My mom -- LaVerne Hammond (in blue) -- with fellow newspaper columnists (St. Petersburg Times photo)
     Intellectually I knew that, at 92, my mother had had a good run. She had led a long and fruitful life. But emotionally, I found myself mourning an 8-year-old writer. At age 84, my mother had published her first piece of writing, which eventually led to a monthly column in the St. Petersburg Times' Seniority section. I had helped her get started on this late-blooming career, one she had abandoned more than 60 years before to raise me and my three sisters. While she was in hospice, I had filed her last column on the morning of January 3. She died that night. The column was a letter that she had written to her first great-grandchild whom she knew she would never see grow up. Her writing career had lasted 8 years. 
      I felt I had lost not only a mother but a colleague.
     For solace, I turned to books. As a book editor, I knew there was a cottage industry of grief books. I had read Joan Didion's sensational The Year of Magical Thinking, which describes so achingly well the crazy state to which grief can drive someone. After my mother's death, I suddenly could relate, yet our griefs obviously were very different. She was grieving over the loss of a lifetime partner who had died suddenly. I was a middle-aged orphan.
     I looked for others' words that might cut closer to the bone of grief I was chewing on. The Grim Reader, an anthology offered by Maura Spiegel and Richard Tristman in 1997, included poems, essays and excerpts from fiction about death. Most of the entries, however, were rather general: Freud on transience; Brecht on his mortality; John Ashbery on the fear of death; Mark Twain on old age. Only Grace Paley's sudden recollection of her mother when she heard the song Oh, I Long to See My Mother in the Doorway on the radio seemed to apply to my case.
     In Katherine Ashenburg's The Mourner's Dance, published in 2002, I found a chapter that hit home. In "Sad Clothes," she noted how, in virtually every human society, mourners traditionally alter their physical appearance. They cut off their hair or leave it grow long. They don special clothing. "My poor sad face & garb must tell its tale," Queen Victoria said in 1864. Two different shoes?
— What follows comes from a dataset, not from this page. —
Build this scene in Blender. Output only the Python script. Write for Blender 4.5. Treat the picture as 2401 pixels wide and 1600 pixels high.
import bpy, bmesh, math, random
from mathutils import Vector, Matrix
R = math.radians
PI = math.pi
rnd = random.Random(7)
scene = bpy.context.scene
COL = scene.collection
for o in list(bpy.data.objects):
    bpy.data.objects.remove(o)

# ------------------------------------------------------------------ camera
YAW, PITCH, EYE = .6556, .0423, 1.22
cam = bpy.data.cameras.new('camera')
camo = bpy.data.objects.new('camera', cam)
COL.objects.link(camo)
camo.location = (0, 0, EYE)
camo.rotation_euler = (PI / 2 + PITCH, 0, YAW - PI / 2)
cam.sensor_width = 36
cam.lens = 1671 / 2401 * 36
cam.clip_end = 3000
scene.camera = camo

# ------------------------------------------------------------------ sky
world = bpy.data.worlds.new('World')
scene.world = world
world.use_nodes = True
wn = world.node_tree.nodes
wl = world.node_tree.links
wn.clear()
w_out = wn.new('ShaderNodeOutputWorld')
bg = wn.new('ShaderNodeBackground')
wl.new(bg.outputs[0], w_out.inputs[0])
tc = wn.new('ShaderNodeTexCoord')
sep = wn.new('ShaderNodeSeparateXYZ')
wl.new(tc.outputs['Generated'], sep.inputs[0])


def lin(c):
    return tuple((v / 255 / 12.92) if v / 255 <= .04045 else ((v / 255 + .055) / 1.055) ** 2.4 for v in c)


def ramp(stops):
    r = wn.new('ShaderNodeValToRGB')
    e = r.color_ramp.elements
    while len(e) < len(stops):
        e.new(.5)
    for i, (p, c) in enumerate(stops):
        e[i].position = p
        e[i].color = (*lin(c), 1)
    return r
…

     One book offered me practical advice. In 2005's Unattended Sorrow: Recovering from Loss and Reviving the Heart, Stephen Levine urged me to "soften the belly" where, he said, my grief, along with my fear, disappointment, anger and guilt, were stored. "The healing process is done by sitting quietly, closing your eyes and just letting your attention come into the sensations of the body. ... Soften the belly to unc
over the heart."
     One of the books I found was a moving and understated novel about loss called Grief. It is the story of a professor who tries to move on after the death of his mother in Florida for whom he was the prime caretaker. He goes to teach in Washington, D.C., where he struggles with the guilt of survival so common to his generation ravaged by AIDS but which in his case is compounded by the fact that he never told his mother that he was gay. The novel by Andrew Holleran explores people's ongoing need for intimacy, the loss of which we feel most acutely when we become orphans. "When your parents die, you know, your audience is gone," a friend tells the narrator, urging him to find a life partner. "But I think somebody has to care about you - someone has to think you matter."
     John Fanestil's Mrs. Hunter's Happy Death: Lessons on Living From People Preparing to Die was the odd choice I suppose, but it helped me make some sense of the last days of my mother's life. She spent them in a hospice unit surrounded by family and friends watching her die (she had been told her kidneys had failed her and there was nothing to be done). The woman Fanestil, a Methodist pastor, ruminates on, a 26-year-old who had died at the beginning of the 19th century, also had time to prepare for her death. The account of that preparation was recorded by a friend. Like my mother, Mrs. Hunter - her full name, Fanestil uncovered, was Mary Clulow Hunter - was a religious woman and her final journey was a spiritual one, not filled with fear but with hopeful expectation. "The kind of lives we lead help give shape to the deaths we die," Fanestil concluded, giving me new insight into those last moments with my mom, "and the kinds of deaths we seek help define the way we live."
     The two books that helped me most were given to me by others who had experienced grief. Perhaps it was the kindness behind the gift that gave them their potency. Or perhaps it was because the givers understood the strange land that is grief. At any rate, they both are like talismans that I return to again and again when the wave of grief returns.
     The first was from a psychiatrist friend who told me that the book had helped her after the death of her mother: How to Survive the Loss of a Parent: A Guide for Adults. Unlike the other books I had read, this one seemed aimed specifically at me: an adult who had lost a parent. Written by bereavement counselor Lois F. Akner, the book followed the experiences of a dozen clients who joined her six-week workshop. Although most of the mourners' situations differed greatly from mine, one overall theme emerged that helped me greatly: the loss of parent is like no other.
     The other was given to me by a colleague, someone I barely know, but who told me it had helped her when a close friend died. Each page of the book, A Time to Grieve: Meditations for Healing After the Death of a Loved One, by Carol Staudacher, presents a statement, culled from interviews of grieving people. As you read the book, if the statement doesn't apply to you ("I can't forget the thing I said to hurt him. I did it on purpose, and I never told him I was sorry."), you turn the page. When the statement does hit home ("The world seems so empty now, as if there is no one in it."), you read on, first a quote ("Sometimes when one person is missing, the whole world seems depopulated": Lamartine), then an expanded comment from the author, who is a grief counselor, and finally a meditation that you can say aloud.
     It is a book you can read over and over as the grief process changes your priorities and issues. It is a book I imagine giving away some day - to someone else who feels trapped on an island with no way off.